06.27.2003 12:00 PM
Originally featured on BroadcastEngineering.com
Commissioners Copps and Adelstein call for FCC to stay ownership rule change

Following the vote of the Senate Commerce Committee to recommend to the full Senate for approval a bill reversing the FCC’s recent relaxation of several media ownership restrictions, commissioners Michael Copps and Jonathan Adelstein issued public statements in support of the committee’s actions.

In his statement, Copps called on the commission to stay its decision. “In light of the very real possibility that Congress will reverse the Commission’s vote to loosen its media ownership limits, I believe the FCC should defer to today’s Congressional action and stay its decision until the people’s elected representatives complete their deliberations on media concentration,” he said in a written statement.

“When the Commission loosened its media ownership constraints on June 2, I remarked that this ill-advised action awakened a sleeping giant – the American people. Now, just 17 days later, and even before the final Commission item is out the door, the people’s representatives on the Senate Committee on Commerce, Science and Transportation have rolled back the Commission’s 3-2 decision. This strong and bipartisan Committee action should flash the orange light of ‘slow down and prepare to stop’ for those media companies rushing to buy, sell or swap stations all across America.”

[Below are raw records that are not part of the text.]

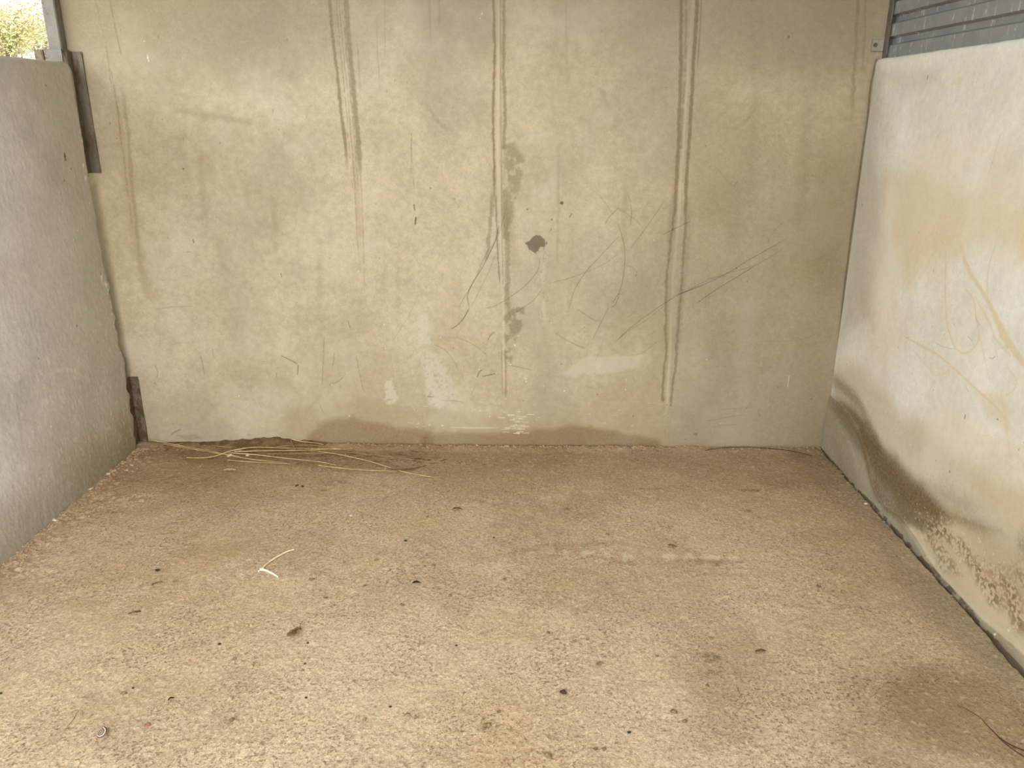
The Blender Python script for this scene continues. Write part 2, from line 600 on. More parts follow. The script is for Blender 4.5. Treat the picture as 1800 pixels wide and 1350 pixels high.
# ------------------------------------------------------------------ the planes of the stall
A, B = G(262, 779), G(1447, 787)
Ub = unit(B - A)
Nb = unit(np.array([Ub[1], -Ub[0], 0]))          # towards the camera
La, Lb = G(243, 787), G(0, 998)
Ul = unit(Lb - La)                                # from the back corner towards the front
Nl = unit(np.array([-Ul[1], Ul[0], 0]))
if Nl[0] < 0: Nl = -Nl
Ra, Rb = G(1449, 789), G(1799, 1174)
Ur = unit(Rb - Ra)
Nr = unit(np.array([-Ur[1], Ur[0], 0]))
if Nr[0] > 0: Nr = -Nr


def u_of(S_O, S_U, p):
    return float(np.dot(p - S_O, S_U))


TOP_L = float(hit(125, 110, La, Nl)[2])
TOP_R = float(hit(1540, 104, Ra, Nr)[2])
print('planes', A, B, La, Lb, Ra, Rb, 'tops', TOP_L, TOP_R)

# ================================================================== BACK WALL
uL = float(np.dot(hit(88, 60, A, Nb) - A, Ub))    # left edge of the back wall, behind the steel upright
us = axis([(uL, float(np.dot(B - A, Ub)) + 0.20, 0.0028)])
us = np.concatenate([us, us[-1] + np.arange(1, 9) * 0.2])
vs = axis([(-0.06, 2.02, 0.0028), (2.02, 2.50, 0.006), (2.50, 3.05, 0.05)])
S = Surf(A, Ub, Z, Nb, us, vs)
u, v = S.u, S.v
print('back grid', u.shape)

# panel tone, browner towards the floor; dimming at top and right is painted shade
S.m['grime_shade'] += (sstep(1.9, 3.0, u + (fbm(u, v, 1.4, 4, 6) - 0.5) * 1.2) * 0.50 * sstep(1.8, 1.1, v)).astype(np.float32)
S.m['ochre'] += (sstep(1.5, 0.8, v) * sstep(0.45, 0.62, fbm(u, v, 1.9, 4, 14)) * 0.28).astype(np.float32)
S.m['grime_shade'] += (sstep(1.45, 2.0, v + (fbm(u, v, 1.6, 4, 5) - 0.5) * 0.5) * (0.10 + 0.38 * sstep(1.9, 0.7, u))).astype(np.float32)
S.m['grey'] += (sstep(1.55, 1.98, v + (fbm(u, v, 1.6, 4, 5) - 0.5) * 0.5) * 0.50).astype(np.float32)
S.m['ochre'] += (sstep(0.55, 0.0, v + (fbm(u, v, 1.8, 4, 8) - 0.5) * 0.5) * 0.34).astype(np.float32)
S.m['grey'] += (sstep(0.52, 0.7, fbm(u, v * 0.5, 2.6, 5, 60)) * 0.30).astype(np.float32)
S.m['ochre'] += (sstep(0.55, 0.75, fbm(u * 1.3, v * 0.5, 3.1, 4, 71)) * 0.22).astype(np.float32)
S.m['pale'] += (sstep(0.56, 0.75, fbm(u, v, 4.2, 5, 83)) * 0.22).astype(np.float32)

# long water runs
# run 1 (left, thin twin lines)
S.stroke('grime_shade', [(168, 0), (178, 50), (188, 90), (194, 140), (206, 190), (214, 250), (222, 320), (232, 400)], 4, 0.42, rough=0.5, brk=0.35, wob=4, seed=21)
S.stroke('grime_shade', [(193, 0), (203, 50), (213, 96)], 3.4, 0.55, rough=0.4, seed=22)
S.stroke('grime_shade', [(211, 140), (219, 190), (226, 240), (231, 320), (240, 400), (250, 500)], 9, 0.40, rough=0.5, wob=5, seed=23, fade=0.2)
S.stroke('ochre', [(205, 190), (215, 260), (226, 330), (240, 420), (262, 520)], 26, 0.45, soft=0.9, rough=0.4, seed=24)
S.stroke('grime_shade', [(195, 125), (205, 180), (212, 250)], 3, 0.4, rough=0.4, seed=25, brk=0.3)
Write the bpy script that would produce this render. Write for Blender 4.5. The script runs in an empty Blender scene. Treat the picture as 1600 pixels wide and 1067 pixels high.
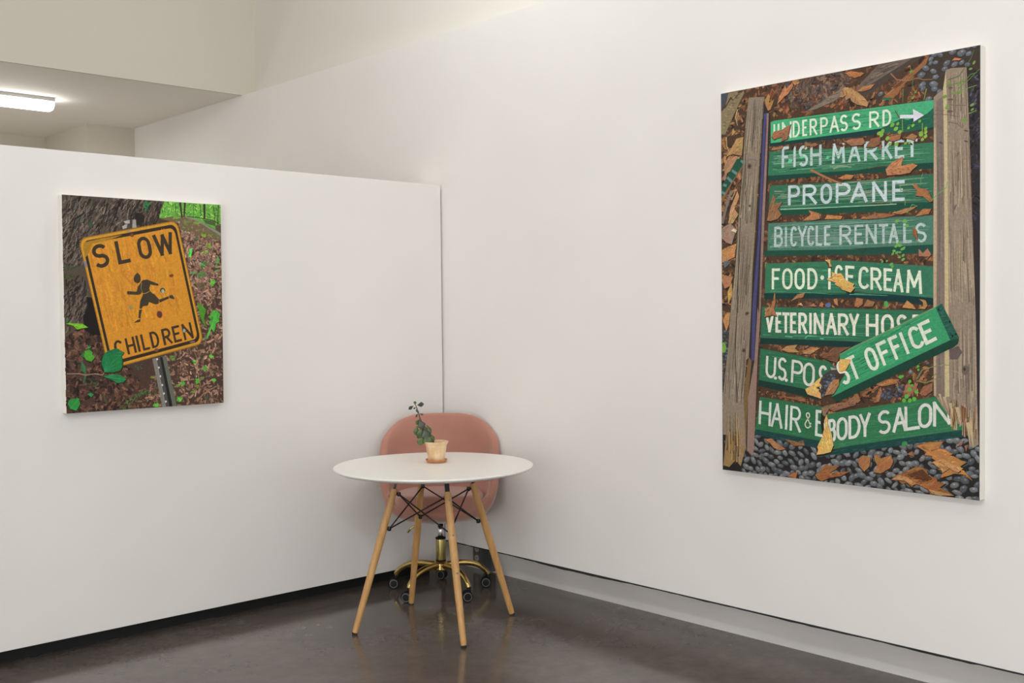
import bpy, bmesh, math, random
from mathutils import Vector, Matrix

C = bpy.context.scene.collection
S = bpy.context.scene
PI = math.pi

# ------------------------------------------------------------------ camera
cam_d = bpy.data.cameras.new('camera'); cam = bpy.data.objects.new('camera', cam_d); C.objects.link(cam)
cam_d.sensor_width = 36.0; cam_d.sensor_fit = 'HORIZONTAL'
cam_d.lens = 36.0 * 1696.17 / 1600.0
cam_d.clip_start = 0.05; cam_d.clip_end = 60
yaw, pitch, roll = 0.74538, 0.026676, -0.009945
F = Vector((math.sin(yaw)*math.cos(pitch), math.cos(yaw)*math.cos(pitch), -math.sin(pitch)))
R0 = Vector((math.cos(yaw), -math.sin(yaw), 0)); U0 = R0.cross(F)
Rv = R0*math.cos(roll) + U0*math.sin(roll); Uv = Rv.cross(F)
M = Matrix((Rv, Uv, -F)).transposed().to_4x4(); M.translation = Vector((-3.70726, -4.5589, 1.4138))
cam.matrix_world = M
S.camera = cam

# ------------------------------------------------------------------ view, world
S.view_settings.view_transform = 'Standard'; S.view_settings.look = 'None'
S.view_settings.gamma = 1.0; S.view_settings.use_curve_mapping = False
S.view_settings.exposure = -0.07
S.cycles.use_denoising = True
S.cycles.max_bounces = 10; S.cycles.diffuse_bounces = 6
S.cycles.sample_clamp_indirect = 6.0
w = bpy.data.worlds.new('world'); S.world = w; w.use_nodes = True
w.node_tree.nodes['Background'].inputs[0].default_value = (0.80, 0.88, 1.0, 1)
w.node_tree.nodes['Background'].inputs[1].default_value = 0.6

def area(name, loc, sx, sy, power, col, rot, spread=180):
    d = bpy.data.lights.new(name, 'AREA'); d.shape = 'RECTANGLE'; d.size = sx; d.size_y = sy
    d.energy = power; d.color = col; d.spread = math.radians(spread)
    o = bpy.data.objects.new(name, d); C.objects.link(o); o.location = loc; o.rotation_euler = rot
    return o
# fill through two added unseen windows, and the lamps hanging in the tall room
area('added_window_fill', (-0.6, -8.7, 1.75), 6.0, 2.3, 48, (0.975, 0.985, 0.995), (PI/2, 0, 0))
area('added_window_fill', (-6.85, -4.6, 1.25), 3.2, 1.9, 118, (0.975, 0.985, 0.995), (PI/2, 0, -PI/2))  # added left window, brightens the curb and lower wall
def point(loc, power, col, rad):
    d = bpy.data.lights.new('lamp_and_fill', 'POINT'); d.energy = power; d.color = col; d.shadow_soft_size = rad
    o = bpy.data.objects.new('lamp_and_fill', d); C.objects.link(o); o.location = loc
for lx, ly, lz, pw in [(-5.0, -7.0, 3.8, 92), (-5.0, -5.0, 3.8, 94), (-5.0, -3.2, 3.8, 44), (-2.0, -5.2, 3.9, 16), (-2.0, -3.2, 3.9, 14), (-1.05, -0.65, 3.85, 30)]:  # the weak middle pair is added fill for the partition and upper wall
    point((lx, ly, lz), pw, (0.955, 0.985, 1.015), 0.06 if lx > -1.5 else 0.13)
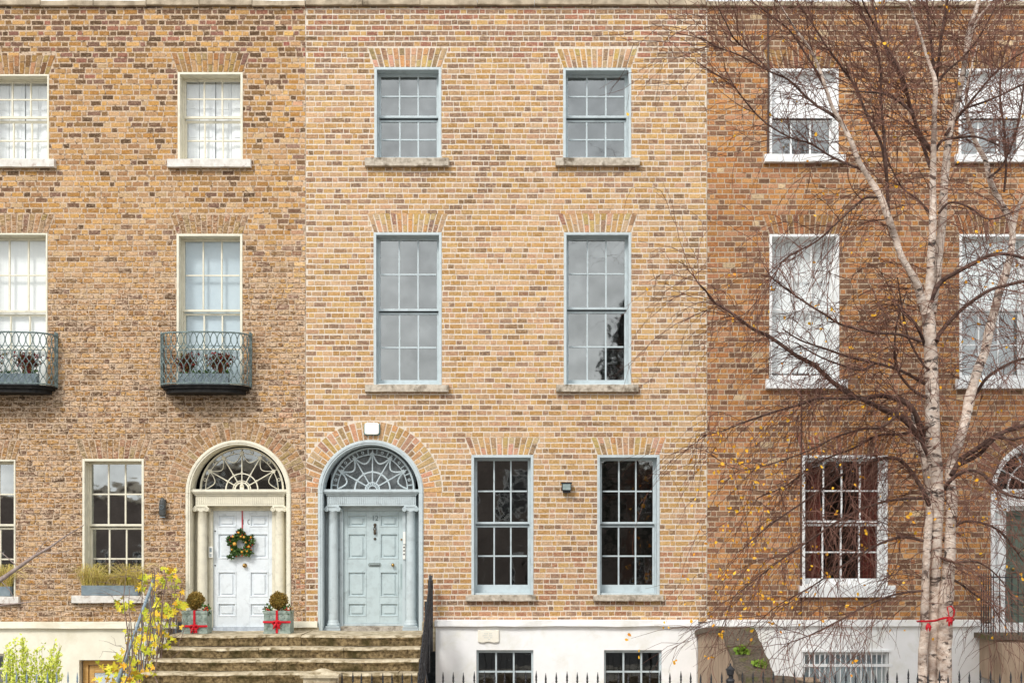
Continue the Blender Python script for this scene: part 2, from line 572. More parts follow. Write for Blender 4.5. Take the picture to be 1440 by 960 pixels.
def brick_wall(house, x0, x1, z0, z1, opens, pal, mats, pitch, period, mz, mx, jit, stains, depth=0.36, arch_pitch=0.088):
    mb = MB()
    # mortar sheet with holes
    xs = sorted(set([x0, x1] + [v for o in opens for v in (o.x0, o.x1) if x0 < v < x1]))
    zs = sorted(set([z0, z1] + [v for o in opens for v in (o.z0, o.z1) if z0 < v < z1]))
    for i in range(len(xs) - 1):
        for j in range(len(zs) - 1):
            cx, cz = (xs[i] + xs[i + 1]) / 2, (zs[j] + zs[j + 1]) / 2
            if any(o.x0 < cx < o.x1 and o.z0 < cz < o.z1 for o in opens):
                continue
            mb.face([(xs[i], 0, zs[j]), (xs[i + 1], 0, zs[j]), (xs[i + 1], 0, zs[j + 1]), (xs[i], 0, zs[j + 1])], 1)
    for o in opens:
        ax0, ax1 = max(o.x0, x0), min(o.x1, x1)
        if not o.arch:
            for a, b in (((ax0, o.z0), (ax0, o.z1)), ((ax0, o.z1), (ax1, o.z1)), ((ax1, o.z1), (ax1, o.z0)), ((ax1, o.z0), (ax0, o.z0))):
                mb.face([(a[0], 0, a[1]), (b[0], 0, b[1]), (b[0], depth, b[1]), (a[0], depth, a[1])], 1)
        else:
            n = 32
            for i in range(n):
                a0, a1 = PI * i / n, PI * (i + 1) / n
                p0 = (o.cx + o.R * math.cos(a0), o.zs + o.R * math.sin(a0))
                p1 = (o.cx + o.R * math.cos(a1), o.zs + o.R * math.sin(a1))
                if p1[0] > x1: continue
                if p0[0] > x1: p0 = (x1, p0[1])
                mb.face([(p1[0], 0, p1[1]), (p0[0], 0, p0[1]), (p0[0], 0, o.z1), (p1[0], 0, o.z1)], 1)
                mb.face([(p1[0], 0, p1[1]), (p1[0], depth, p1[1]), (p0[0], depth, p0[1]), (p0[0], 0, p0[1])], 1)
            for sx in (o.cx - o.R, o.cx + o.R):
                mb.face([(sx, 0, o.z0), (sx, 0, o.zs), (sx, depth, o.zs), (sx, depth, o.z0)], 1)
    nrow = int((z1 - z0) / pitch) + 1
    sl, hl = period * 0.665, period * 0.335
    for r in range(nrow):
        za = z0 + r * pitch
        wav = 0.0
        x = x0 - random.uniform(0, 0.01) + (0 if r % 2 else -(sl + hl) * 0.5 - 0.0)
        k = 0
        while x < x1:
            L = (sl if k % 2 == 0 else hl) * random.uniform(0.80, 1.12)
            k += 1
            xa, xb = max(x, x0) + mx / 2, min(x + L, x1) - mx / 2
            x += L
            if xb - xa < 0.03:
                continue
            dz = jit * random.uniform(-1, 1)
            ba, bb = za + mz / 2 + dz, za + pitch - mz / 2 + dz * .5 + jit * random.uniform(-1, 1) * .5
            bb = min(bb, z1)
            if bb - ba < 0.02: continue
            pieces = [(xa, xb, ba, bb)]
            for o in opens:
                new = []
                for (a, b, c, d) in pieces:
                    zm = (c + d) / 2
                    cuts = []
                    if not o.arch:
                        cuts.append((o.x0, o.x1, o.z0, o.z1))
                        if o.lintel and o.z1 - 0.005 < zm < o.z1 + o.lh + 0.005:
                            t = (zm - o.z1) / o.lh
                            e = o.spread * t + 0.01
                            cuts.append((o.x0 - e, o.x1 + e, c - 1, d + 1))
                    else:
                        if zm < o.zs:
                            if zm > o.z0: cuts.append((o.cx - o.R, o.cx + o.R, c - 1, d + 1))
                        if zm > o.zs - 0.02:
                            q = max(0, zm - o.zs)
                            Ro = o.R + o.ring + 0.01
                            if q < Ro:
                                h = math.sqrt(Ro * Ro - q * q)
                                cuts.append((o.cx - h, o.cx + h, c - 1, d + 1))
                    segs = [(a, b, c, d)]
                    for (u0, u1, w0, w1) in cuts:
                        out = []
                        for (a2, b2, c2, d2) in segs:
                            if b2 <= u0 or a2 >= u1 or d2 <= w0 or c2 >= w1:
                                out.append((a2, b2, c2, d2))
                                continue
                            if a2 < u0: out.append((a2, u0 - .004, c2, d2))
                            if b2 > u1: out.append((u1 + .004, b2, c2, d2))
                            m0, m1 = max(a2, u0), min(b2, u1)
                            if c2 < w0: out.append((m0, m1, c2, w0 - .003))
                            if d2 > w1: out.append((m0, m1, w1 + .003, d2))
                        segs = out
                    new += segs
                pieces = new
            pl = pal
            if pal is pal_left and x > x1 - .32 and random.random() < .45: pl = pal_centre
            if pal is pal_centre and x < x0 + .3 and random.random() < .3: pl = pal_left
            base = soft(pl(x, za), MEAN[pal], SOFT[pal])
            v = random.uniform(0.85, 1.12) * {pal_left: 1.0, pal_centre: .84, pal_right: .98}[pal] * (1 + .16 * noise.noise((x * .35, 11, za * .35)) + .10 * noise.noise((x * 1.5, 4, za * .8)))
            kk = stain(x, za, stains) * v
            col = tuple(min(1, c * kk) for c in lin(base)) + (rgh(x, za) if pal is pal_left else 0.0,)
            for (a, b, c, d) in pieces:
                if b - a > 0.012 and d - c > 0.012:
                    j = lambda: random.uniform(-jit, jit) * 0.5
                    wv = .006 * noise.noise((a * .8, 5, za * .9)); jk = 1 + 1.3 * col[3]
                    brick_front(mb, [(a + j() * jk, c + wv + j() * jk), (b + j() * jk, c + wv + j() * jk), (b + j() * jk, d + wv + j() * jk), (a + j() * jk, d + wv + j() * jk)], 0, col, .003 + .008 * col[3])
    # brick arches
    for o in opens:
        if not o.arch:
            if not o.lintel: continue
            n = max(5, int(round((o.x1 - o.x0) / arch_pitch)))
            for i in range(n):
                t0, t1 = i / n, (i + 1) / n
                split = 0.62 if i % 2 else 0.38
                for (s0, s1) in ((0.02, split), (split, 0.99)):
                    pts = []
                    g = 0.0115
                    for (t, sg, s) in ((t0, g, s0), (t1, -g, s0), (t1, -g, s1), (t0, g, s1)):
                        e = o.spread * s
                        xx = o.x0 - e + (o.x1 - o.x0 + 2 * e) * t + sg
                        zz = o.z1 + o.lh * s + (0.008 if s == s0 and s0 > .1 else 0)
                        pts.append((min(xx, x1), zz))
                    if pts[1][0] < x0 + .02 or pts[1][0] - pts[0][0] < 0.02: continue
                    pts = [(max(q[0], x0), q[1]) for q in pts]
                    zq = o.z1 - 1.0 if o.z1 < 11 else 10.5
                    col = tuple(c * random.uniform(.74, .98) for c in lin(soft(pal(o.x0, zq), MEAN[pal], .45))) + (rgh(o.x0, zq) * .8 if pal is pal_left else 0.0,)
                    brick_front(mb, pts, 0, col, 0.008)
        else:
            n = int(PI * (o.R + o.ring * .5) / 0.098)
            for i in range(n):
                a0, a1 = PI * i / n, PI * (i + 1) / n
                split = 0.64 if i % 2 else 0.36
                if i % 5 == 0: split = 0.999
                for (s0, s1) in ((0.03, split), (split, 1.0)):
                    if s1 - s0 < 0.1: continue
                    ra, rb = o.R + o.ring * s0 + (0.008 if s0 > .1 else 0), o.R + o.ring * s1 - 0.012
                    g = 0.0115
                    pts = []
                    for (rr, aa, sg) in ((ra, a1, -1), (ra, a0, 1), (rb, a0, 1), (rb, a1, -1)):
                        an = aa + sg * g / rr
                        pts.append((o.cx + rr * math.cos(an), o.zs + rr * math.sin(an)))
                    if max(q[0] for q in pts) > x1 or min(q[0] for q in pts) < x0:
                        if min(q[0] for q in pts) > x1 - .03 or max(q[0] for q in pts) < x0 + .03: continue
                        pts = [(min(max(q[0], x0 + .004), x1 - .004), q[1]) for q in pts]
                    col = tuple(c * random.uniform(.74, .98) for c in lin(soft(pal(o.cx, 7.0), MEAN[pal], .45))) + (.6 if pal is pal_left else 0.0,)
                    brick_front(mb, pts, 0, col, 0.009)
    return mb.build('wall', mats, house, col=True)


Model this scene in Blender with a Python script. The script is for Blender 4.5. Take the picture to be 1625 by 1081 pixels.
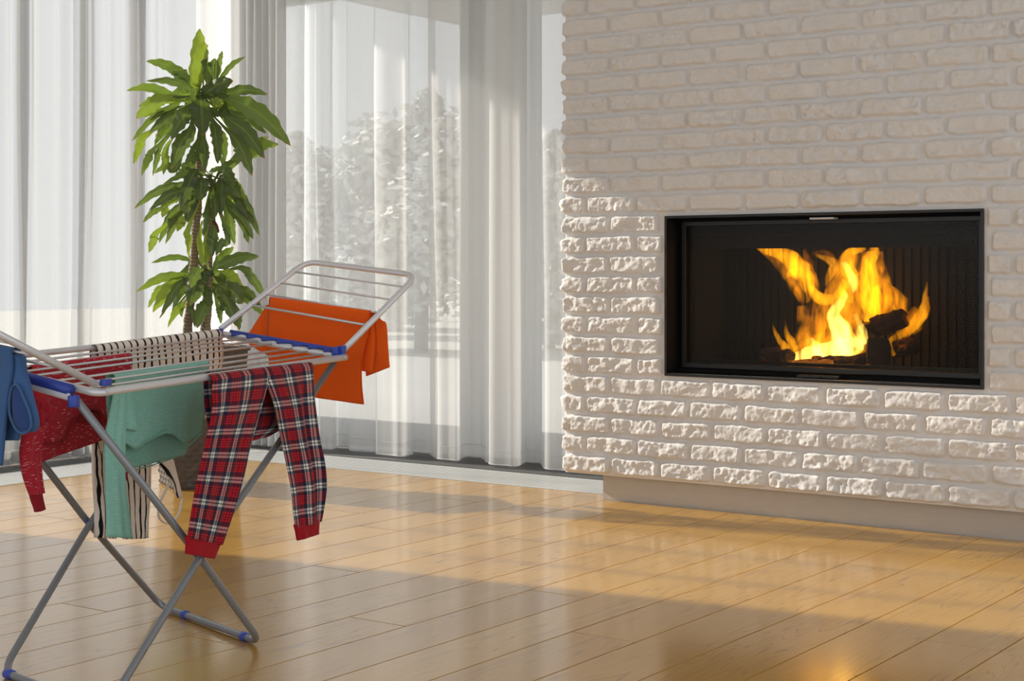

For his part, Adelstein, who also opposed the changes, pointed to the Senate as slapping the Commission’s hand as a cautionary action taken when the FCC turns a blind eye to the public. “Today’s Congressional action is a dramatic rebuke of a bad decision,” he said in a written statement. “This is what happens when an agency ignores an outcry from Congress and the public to slow down and tread cautiously. The FCC ran right through the warning lights and into a guardrail. The Senate has taken the first steps – the FCC shouldn’t let these rules take effect until the public is heard through its elected representatives.”